Retail economics reinforce this choice. US mall rents averaged $33.35 per square foot in 2023, while prime downtown retail space commands $20-50 annually. European flagship locations on streets like Champs-Élysées or Barcelona's Passeig de Gràcia carry similar costs, but they position the brand alongside Louis Vuitton and Cartier rather than athletic competitors. The US hiatus, as noted by Business of Fashion, "enabled it to become more of a luxury product" by creating artificial scarcity.

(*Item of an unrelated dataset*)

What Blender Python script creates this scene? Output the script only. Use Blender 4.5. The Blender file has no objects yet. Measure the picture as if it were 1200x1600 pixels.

The strategy has a precedent: Japanese minimalist brand Muji spent years building European credibility before successfully re-entering the US market. Onitsuka Tiger appears to be following a similar playbook.

Why It Matters

Onitsuka Tiger's geographic pivot illustrates how heritage brands can escape the "performance sneaker" category trap. By accepting short-term US revenue loss to establish luxury credentials in Europe, the brand is betting it can return to America in 2027 with higher pricing power and cultural cache. The 75-year-old company is playing a long game toward its 100th anniversary in 2049.

For travelers seeking the brand's current flagship experiences—the Tokyo-meets-Barcelona design aesthetic, exclusive colorways, and café concepts—Europe is now the destination. The US gets e-commerce; Europe gets the vision.